Student has a probality to pass in english is 60% , and probality to pass in english and maths is 54% , what is probality he will fail in maths
Say the probability he'll pass English is Prob(E) = 0.6. The probability he'll pass in both English and Maths is Prob(E&M) = 0.54. Provided the probability that he'll pass English is independent of the probability that he'll pass Maths (and note that's an assumption we're making that may or may not be true), then the probability that he'll pass Maths must be Prob(M) = Prob(E&M) / Prob(E) = 0.54/0.6 = 0.9, because Prob(E&M) = Prob(E) x Prob(M) if the events are independent. So Prob(M) = 0.9. But we were asked for the probability that he'll fail Maths, not pass it, and that's 1 - Prob(M). So the answer must be 1 - 0.9 = 0.1. Do you agree?
To find the probability of failing in math, we need to subtract the probability of passing both English and math from the probability of passing in English.
Let's assign the following probabilities:
P(Pass English) = 0.60
P(Pass English and Math) = 0.54
To calculate the probability of failing in math, we can use the formula:
P(Fail Math) = P(Pass English) - P(Pass English and Math)
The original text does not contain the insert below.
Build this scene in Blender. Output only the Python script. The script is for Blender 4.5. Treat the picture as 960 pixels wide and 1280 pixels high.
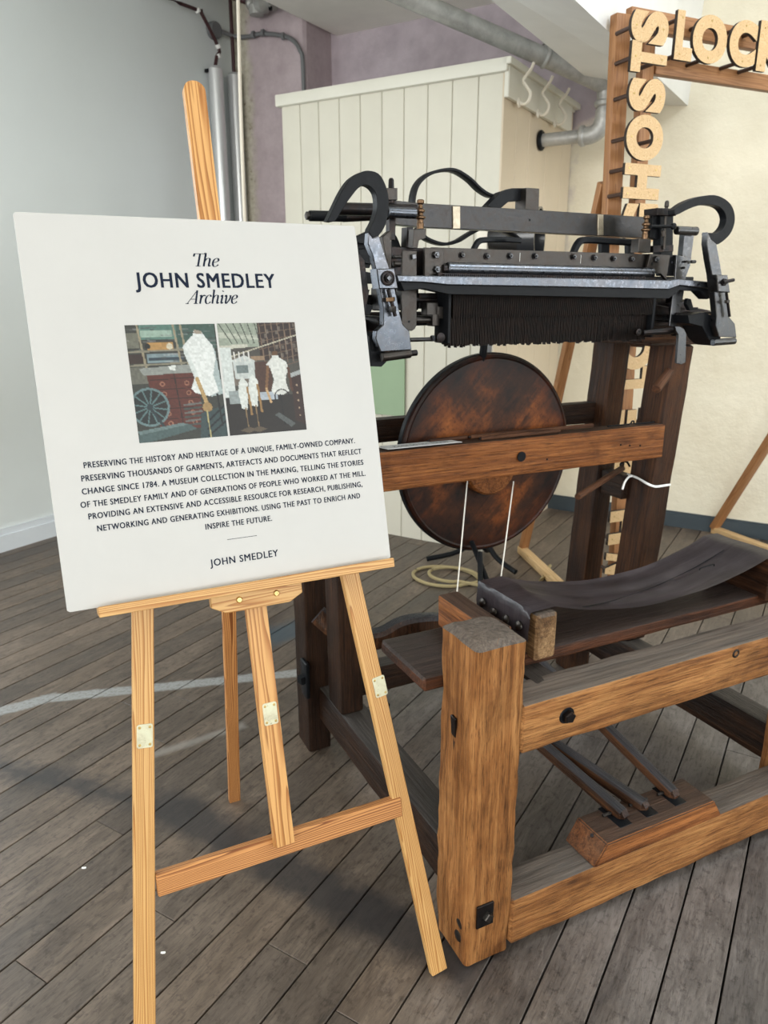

P(Fail Math) = 0.60 - 0.54 = 0.06
Therefore, the probability the student will fail in math is 0.06 or 6%.
To find the probability of failing in math, we need to know the probability of passing in math and the probability of passing in both English and math.
Let's assume the probability of passing in math is represented by P(passing in math).
Given that the probability of passing in English is 60%, we can say P(passing in English) = 0.60.
The probability of passing in both English and math is given as 54%, so we can say P(passing in English and math) = 0.54.
Now, we can use the formula for the probability of the intersection of two independent events to find P(passing in math).
P(passing in math) = P(passing in English and math) / P(passing in English)
P(passing in math) = 0.54 / 0.60
P(passing in math) = 0.90
Therefore, the probability of failing in math is 1 - P(passing in math).
P(failing in math) = 1 - 0.90
P(failing in math) = 0.10
So, the probability that the student will fail in math is 10%.